I'm an introvert and what I did in grad classes where this mattered is I would come up with one thing to say. Just one. I'd write it down in my notebook, so if someone said, Llama, what do you think? I'd have something. Even if it wasn't on target for the question, I could go, 'Well, I'm not sure about X but I was thinking about Y and....' So I'd pre-load.

It didn't have to be insightful. It didn't have to be articulate. It just had to be something, spoken aloud. Preferably within the first ten to fifteen minutes of class. Anticipation would just create anxiety for me. Still does, actually. I hate it when I have to present last in a meeting.

Sometimes after that I would lighten up and spontaneously add something and relax to do a little thinking. Sometimes the topic would change and I'd have to come up with something new in the notebook, and sometimes I'd have to say 'You know, I really don't know right now. I have to think about that part a little more.'

Another thing I'd offer is permission to get a D+, and I don't mean in the class, I mean, just keep your standards for class participation as 'I spoke in the class' rather than 'I said the smartest thing of anyone and people fell out of their chairs because they couldn't bear the weight of my genius'.
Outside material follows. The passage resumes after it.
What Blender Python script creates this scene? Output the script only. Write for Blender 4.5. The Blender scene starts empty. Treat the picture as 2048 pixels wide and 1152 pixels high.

I am aware that I don't think on the fly in group discussions. Some people think while talking, I think while writing. I come up with stuff afterwards usually. I'm pretty open about this. In a situation where the deal is, You have to talk. I just assume my goal is to Talk and they're going to have to deal with my subpar thinking until I get the opportunity to write.
posted by A Terrible Llama at 5:36 AM on February 7 [2 favorites]


I used to be very uncomfortable in group discussions and now I'm very comfortable, and I was just trying to figure out why. I think I mostly just shifted my way of thinking from assuming that I would make the conversation worse to assuming that I could make the conversation better. Sometimes someone *has* to get the conversation started. Let's face it, most of what people say in group discussion and meetings is not that great. And probably a lot of your classmates are also introverted. Think of speaking up in class as taking one for the team.